━━ DATASET ROWS ━━
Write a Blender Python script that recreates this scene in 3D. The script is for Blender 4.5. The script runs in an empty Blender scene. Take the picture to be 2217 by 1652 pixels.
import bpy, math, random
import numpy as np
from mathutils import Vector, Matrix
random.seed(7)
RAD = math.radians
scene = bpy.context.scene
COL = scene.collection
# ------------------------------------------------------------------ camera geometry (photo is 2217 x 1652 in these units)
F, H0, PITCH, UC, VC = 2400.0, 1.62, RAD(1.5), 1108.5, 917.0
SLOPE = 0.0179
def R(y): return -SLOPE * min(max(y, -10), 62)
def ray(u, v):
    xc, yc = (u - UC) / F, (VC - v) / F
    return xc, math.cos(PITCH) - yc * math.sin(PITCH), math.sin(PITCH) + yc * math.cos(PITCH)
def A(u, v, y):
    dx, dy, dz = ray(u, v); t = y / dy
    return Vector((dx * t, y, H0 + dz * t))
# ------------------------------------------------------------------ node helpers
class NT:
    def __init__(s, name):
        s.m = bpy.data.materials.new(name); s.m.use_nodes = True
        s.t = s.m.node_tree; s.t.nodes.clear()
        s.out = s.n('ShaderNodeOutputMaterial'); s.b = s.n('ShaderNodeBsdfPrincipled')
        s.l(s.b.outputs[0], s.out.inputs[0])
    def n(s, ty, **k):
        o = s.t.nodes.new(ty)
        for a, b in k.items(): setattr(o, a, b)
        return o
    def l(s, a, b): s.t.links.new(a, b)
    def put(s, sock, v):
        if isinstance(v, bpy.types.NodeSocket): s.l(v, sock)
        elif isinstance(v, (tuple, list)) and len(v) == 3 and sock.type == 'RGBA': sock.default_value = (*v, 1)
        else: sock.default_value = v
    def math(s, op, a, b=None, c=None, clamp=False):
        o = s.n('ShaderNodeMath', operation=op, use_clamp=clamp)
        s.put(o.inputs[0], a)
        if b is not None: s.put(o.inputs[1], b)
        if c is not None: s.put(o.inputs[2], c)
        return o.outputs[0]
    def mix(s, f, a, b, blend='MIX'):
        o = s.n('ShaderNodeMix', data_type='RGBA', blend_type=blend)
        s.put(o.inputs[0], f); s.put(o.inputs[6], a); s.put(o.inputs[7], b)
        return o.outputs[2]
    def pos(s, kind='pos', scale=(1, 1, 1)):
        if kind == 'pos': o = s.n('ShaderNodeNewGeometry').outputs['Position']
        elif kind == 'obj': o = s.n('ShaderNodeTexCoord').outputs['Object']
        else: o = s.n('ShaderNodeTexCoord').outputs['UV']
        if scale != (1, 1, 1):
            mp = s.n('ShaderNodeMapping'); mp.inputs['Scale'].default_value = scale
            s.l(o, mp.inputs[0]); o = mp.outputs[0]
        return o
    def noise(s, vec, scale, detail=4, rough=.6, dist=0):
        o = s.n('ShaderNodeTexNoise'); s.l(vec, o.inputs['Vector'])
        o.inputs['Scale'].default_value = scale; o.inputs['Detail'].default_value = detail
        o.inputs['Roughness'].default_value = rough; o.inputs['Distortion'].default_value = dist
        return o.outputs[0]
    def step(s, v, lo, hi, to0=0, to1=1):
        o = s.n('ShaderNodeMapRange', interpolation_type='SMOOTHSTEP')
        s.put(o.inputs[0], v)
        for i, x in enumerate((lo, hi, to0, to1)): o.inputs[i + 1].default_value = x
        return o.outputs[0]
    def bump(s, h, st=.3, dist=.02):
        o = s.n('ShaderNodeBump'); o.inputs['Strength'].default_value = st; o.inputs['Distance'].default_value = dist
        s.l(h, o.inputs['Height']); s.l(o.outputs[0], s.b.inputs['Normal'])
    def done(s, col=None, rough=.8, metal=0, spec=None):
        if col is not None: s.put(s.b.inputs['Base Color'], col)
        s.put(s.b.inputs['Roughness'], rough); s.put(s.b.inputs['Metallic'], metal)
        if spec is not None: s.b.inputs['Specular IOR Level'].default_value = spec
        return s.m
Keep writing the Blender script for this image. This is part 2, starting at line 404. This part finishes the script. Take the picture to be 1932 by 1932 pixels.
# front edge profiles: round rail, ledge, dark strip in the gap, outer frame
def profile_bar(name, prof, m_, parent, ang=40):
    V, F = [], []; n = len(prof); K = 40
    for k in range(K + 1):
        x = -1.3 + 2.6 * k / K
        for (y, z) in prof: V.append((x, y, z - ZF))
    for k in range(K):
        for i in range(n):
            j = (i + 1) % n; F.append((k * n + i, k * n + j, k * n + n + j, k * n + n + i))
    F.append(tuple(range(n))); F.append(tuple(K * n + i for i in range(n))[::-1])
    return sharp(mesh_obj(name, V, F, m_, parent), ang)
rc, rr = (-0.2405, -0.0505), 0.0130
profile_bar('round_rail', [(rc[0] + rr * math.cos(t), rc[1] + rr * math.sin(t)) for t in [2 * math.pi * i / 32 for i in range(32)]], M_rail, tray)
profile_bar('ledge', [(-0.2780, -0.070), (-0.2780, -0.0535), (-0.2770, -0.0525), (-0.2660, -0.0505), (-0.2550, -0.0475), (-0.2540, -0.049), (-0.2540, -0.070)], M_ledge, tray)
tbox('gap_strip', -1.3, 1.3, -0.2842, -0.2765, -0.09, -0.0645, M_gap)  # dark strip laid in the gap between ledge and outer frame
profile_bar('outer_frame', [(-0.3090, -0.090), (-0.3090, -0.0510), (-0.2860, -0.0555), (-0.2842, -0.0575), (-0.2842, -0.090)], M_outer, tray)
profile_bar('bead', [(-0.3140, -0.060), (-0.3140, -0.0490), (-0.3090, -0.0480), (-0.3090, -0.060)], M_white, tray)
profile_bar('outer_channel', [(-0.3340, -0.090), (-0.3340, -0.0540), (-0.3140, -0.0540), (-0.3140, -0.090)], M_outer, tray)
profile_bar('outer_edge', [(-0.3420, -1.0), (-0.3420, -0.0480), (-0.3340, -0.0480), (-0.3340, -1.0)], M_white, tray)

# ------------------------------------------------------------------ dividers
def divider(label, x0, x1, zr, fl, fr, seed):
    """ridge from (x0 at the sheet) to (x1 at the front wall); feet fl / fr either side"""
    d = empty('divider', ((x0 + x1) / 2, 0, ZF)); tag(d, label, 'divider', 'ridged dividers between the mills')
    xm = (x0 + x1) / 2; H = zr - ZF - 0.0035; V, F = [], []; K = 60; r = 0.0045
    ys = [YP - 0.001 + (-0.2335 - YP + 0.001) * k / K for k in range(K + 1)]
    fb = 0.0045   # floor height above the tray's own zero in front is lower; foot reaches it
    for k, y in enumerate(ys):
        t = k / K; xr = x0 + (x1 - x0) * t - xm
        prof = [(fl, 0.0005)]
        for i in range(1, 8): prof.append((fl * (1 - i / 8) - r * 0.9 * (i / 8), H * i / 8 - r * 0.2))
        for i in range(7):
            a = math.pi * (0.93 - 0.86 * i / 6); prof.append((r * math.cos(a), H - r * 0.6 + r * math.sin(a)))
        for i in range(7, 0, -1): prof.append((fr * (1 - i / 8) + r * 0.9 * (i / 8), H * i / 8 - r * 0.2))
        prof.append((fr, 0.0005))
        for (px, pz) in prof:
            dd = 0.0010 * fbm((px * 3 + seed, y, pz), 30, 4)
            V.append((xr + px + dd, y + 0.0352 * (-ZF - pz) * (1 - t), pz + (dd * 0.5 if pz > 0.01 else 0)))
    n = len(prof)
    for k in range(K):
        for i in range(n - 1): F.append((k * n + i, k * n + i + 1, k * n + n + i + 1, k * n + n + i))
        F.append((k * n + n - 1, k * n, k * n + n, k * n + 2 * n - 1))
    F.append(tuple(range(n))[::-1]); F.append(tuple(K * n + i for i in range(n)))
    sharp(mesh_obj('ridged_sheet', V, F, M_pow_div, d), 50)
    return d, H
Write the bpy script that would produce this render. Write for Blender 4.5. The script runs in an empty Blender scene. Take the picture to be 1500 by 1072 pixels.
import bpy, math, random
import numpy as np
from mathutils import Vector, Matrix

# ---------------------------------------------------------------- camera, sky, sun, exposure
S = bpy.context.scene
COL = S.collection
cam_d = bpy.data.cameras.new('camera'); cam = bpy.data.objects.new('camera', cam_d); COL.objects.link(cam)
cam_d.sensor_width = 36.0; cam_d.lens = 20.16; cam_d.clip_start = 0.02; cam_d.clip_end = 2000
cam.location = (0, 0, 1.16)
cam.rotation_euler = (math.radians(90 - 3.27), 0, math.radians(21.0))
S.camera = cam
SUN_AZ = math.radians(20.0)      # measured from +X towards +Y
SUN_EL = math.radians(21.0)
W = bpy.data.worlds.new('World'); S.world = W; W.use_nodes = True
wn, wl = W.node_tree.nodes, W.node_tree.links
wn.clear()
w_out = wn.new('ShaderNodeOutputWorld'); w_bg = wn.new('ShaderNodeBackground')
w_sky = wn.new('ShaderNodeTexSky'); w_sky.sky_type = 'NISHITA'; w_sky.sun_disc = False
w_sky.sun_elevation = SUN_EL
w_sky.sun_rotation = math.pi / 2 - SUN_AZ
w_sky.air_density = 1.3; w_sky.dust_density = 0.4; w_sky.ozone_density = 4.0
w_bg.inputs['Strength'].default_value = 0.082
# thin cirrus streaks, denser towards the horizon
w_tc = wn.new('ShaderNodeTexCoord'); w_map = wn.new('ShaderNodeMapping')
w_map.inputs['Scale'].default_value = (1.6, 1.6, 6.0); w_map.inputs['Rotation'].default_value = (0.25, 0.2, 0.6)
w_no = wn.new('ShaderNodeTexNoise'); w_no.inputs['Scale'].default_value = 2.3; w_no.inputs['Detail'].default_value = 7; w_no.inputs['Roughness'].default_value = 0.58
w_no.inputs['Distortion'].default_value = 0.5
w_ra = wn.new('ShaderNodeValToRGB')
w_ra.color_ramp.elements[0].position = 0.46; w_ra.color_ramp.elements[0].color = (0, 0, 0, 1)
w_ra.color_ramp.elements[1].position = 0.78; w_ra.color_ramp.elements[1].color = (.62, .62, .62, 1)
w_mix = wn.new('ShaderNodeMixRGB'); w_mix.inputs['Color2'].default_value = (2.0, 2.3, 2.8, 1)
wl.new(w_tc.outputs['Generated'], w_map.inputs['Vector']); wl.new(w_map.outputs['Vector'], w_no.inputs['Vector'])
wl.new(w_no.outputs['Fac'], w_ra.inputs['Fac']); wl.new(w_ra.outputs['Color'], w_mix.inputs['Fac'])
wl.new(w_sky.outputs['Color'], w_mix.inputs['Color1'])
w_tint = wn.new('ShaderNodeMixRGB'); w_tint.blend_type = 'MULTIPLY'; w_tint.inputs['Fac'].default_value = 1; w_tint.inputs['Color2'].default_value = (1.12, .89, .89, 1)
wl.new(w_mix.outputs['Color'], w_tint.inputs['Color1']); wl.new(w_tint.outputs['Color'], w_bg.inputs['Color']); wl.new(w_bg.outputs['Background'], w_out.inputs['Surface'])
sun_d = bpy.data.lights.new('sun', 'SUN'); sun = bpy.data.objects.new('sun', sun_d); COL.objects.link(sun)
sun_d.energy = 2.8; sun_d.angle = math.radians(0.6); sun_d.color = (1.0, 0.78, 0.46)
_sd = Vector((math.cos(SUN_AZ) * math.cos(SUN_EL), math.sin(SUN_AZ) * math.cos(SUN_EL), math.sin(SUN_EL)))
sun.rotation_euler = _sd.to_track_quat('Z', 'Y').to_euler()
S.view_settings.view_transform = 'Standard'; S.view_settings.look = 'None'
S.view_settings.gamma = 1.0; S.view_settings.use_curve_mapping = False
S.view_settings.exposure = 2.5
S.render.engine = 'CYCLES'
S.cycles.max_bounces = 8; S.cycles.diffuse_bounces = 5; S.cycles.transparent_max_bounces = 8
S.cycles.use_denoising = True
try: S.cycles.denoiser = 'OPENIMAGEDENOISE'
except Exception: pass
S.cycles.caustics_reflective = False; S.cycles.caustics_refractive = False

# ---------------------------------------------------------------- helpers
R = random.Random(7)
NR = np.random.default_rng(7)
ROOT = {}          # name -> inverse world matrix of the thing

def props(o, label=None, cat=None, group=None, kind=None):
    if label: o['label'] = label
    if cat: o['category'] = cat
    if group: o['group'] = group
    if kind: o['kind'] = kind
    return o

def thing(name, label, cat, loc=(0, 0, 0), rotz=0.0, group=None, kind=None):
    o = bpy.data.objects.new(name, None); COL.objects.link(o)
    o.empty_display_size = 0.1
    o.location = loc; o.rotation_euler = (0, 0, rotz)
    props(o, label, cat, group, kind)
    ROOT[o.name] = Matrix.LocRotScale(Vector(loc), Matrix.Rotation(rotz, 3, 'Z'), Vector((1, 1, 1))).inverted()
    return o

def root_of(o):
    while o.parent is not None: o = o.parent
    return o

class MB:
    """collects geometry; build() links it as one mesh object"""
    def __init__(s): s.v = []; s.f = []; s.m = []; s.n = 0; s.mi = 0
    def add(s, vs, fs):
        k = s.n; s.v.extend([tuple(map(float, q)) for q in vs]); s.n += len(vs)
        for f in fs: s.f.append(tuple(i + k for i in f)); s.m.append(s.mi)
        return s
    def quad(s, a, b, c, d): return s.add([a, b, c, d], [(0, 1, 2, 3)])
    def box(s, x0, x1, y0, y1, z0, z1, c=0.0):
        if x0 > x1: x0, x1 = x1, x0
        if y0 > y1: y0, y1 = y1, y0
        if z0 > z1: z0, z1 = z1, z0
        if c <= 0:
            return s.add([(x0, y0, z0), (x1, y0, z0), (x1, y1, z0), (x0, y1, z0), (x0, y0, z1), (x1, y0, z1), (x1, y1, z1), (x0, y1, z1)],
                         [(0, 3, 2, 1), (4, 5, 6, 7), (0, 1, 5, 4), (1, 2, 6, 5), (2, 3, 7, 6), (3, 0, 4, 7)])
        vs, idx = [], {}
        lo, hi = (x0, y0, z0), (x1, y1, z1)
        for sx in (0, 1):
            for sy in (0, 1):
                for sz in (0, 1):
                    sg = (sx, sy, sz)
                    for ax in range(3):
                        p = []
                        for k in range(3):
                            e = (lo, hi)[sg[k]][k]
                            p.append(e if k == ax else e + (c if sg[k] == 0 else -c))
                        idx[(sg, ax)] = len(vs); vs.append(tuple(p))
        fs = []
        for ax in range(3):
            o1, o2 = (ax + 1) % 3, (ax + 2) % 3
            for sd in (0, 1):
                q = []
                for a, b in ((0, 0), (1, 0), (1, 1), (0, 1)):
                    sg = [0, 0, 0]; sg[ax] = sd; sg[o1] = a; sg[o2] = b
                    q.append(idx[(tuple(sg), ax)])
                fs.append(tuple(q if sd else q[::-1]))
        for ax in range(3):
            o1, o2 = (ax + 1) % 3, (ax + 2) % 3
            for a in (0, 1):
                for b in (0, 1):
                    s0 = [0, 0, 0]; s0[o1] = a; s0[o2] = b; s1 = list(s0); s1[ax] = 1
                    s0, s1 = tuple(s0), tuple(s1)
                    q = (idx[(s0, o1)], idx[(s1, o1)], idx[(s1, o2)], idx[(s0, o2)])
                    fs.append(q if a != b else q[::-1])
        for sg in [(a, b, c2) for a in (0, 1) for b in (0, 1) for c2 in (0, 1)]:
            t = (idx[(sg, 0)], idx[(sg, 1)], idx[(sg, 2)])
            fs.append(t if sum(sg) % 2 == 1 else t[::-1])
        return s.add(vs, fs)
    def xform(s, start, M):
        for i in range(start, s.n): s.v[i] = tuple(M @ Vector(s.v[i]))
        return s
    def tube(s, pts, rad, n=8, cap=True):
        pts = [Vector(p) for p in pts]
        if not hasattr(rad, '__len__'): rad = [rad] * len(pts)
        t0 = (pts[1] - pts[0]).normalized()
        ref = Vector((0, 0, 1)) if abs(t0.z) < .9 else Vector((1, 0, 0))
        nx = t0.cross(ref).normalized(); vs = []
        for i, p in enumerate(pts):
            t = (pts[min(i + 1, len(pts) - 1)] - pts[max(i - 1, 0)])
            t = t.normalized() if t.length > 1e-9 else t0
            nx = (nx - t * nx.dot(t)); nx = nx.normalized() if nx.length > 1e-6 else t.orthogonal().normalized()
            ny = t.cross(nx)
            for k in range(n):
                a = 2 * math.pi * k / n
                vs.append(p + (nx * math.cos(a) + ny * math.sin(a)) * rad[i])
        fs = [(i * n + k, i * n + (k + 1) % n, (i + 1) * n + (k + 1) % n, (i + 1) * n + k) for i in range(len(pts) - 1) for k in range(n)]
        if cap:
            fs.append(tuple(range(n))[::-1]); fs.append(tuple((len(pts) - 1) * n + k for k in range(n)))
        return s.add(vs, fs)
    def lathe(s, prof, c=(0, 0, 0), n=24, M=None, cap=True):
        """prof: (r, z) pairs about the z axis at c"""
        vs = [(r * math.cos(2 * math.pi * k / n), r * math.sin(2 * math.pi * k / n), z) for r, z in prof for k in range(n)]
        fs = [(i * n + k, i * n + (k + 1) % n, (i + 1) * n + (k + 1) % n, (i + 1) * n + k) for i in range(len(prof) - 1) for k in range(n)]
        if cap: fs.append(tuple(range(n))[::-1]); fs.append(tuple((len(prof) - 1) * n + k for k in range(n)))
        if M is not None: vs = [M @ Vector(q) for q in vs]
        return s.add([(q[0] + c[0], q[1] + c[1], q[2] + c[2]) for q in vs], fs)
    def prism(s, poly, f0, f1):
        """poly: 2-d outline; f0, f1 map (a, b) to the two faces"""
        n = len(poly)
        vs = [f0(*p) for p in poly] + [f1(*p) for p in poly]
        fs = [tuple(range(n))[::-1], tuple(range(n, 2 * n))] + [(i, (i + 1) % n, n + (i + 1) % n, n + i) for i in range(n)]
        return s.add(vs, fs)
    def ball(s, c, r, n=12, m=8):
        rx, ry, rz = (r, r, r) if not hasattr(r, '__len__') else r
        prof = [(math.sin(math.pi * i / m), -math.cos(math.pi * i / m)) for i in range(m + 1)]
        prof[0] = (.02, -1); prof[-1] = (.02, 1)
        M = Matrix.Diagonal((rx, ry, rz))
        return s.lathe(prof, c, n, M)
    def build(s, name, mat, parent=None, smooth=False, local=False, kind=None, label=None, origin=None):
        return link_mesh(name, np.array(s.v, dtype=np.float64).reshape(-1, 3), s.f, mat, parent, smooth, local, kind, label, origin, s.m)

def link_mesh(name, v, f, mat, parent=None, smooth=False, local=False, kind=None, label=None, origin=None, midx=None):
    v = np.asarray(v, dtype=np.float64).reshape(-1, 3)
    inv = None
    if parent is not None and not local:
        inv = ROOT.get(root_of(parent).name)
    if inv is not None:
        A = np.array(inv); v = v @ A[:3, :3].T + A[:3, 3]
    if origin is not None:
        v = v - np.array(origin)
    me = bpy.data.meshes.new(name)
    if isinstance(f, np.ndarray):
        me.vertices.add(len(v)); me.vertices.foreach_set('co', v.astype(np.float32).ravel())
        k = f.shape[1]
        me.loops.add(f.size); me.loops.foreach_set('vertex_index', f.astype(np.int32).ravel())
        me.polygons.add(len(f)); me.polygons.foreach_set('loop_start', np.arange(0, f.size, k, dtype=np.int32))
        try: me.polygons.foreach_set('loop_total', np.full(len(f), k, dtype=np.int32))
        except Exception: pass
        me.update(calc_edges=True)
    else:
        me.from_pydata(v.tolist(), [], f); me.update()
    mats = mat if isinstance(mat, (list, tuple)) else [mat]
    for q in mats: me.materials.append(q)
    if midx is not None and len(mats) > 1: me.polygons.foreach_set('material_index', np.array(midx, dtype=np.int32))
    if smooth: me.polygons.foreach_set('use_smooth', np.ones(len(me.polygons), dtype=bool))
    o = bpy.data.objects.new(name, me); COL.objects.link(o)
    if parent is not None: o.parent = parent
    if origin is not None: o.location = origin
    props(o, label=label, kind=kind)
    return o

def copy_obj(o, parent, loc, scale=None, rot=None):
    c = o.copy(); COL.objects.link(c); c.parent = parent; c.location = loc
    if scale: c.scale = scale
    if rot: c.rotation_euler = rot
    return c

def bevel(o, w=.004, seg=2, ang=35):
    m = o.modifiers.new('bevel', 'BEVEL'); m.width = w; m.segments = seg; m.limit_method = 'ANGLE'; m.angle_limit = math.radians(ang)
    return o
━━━
§ **SHORT PROBLEM**
Look through the material above and pick out each line holding the word "Write".

§ **FINISHED ANSWER**
Write a Blender Python script that recreates this scene in 3D. The script is for Blender 4.5. The script runs in an empty Blender scene. Take the picture to be 2217 by 1652 pixels.
Write the bpy script that would produce this render. Write for Blender 4.5. The script runs in an empty Blender scene. Take the picture to be 1500 by 1072 pixels.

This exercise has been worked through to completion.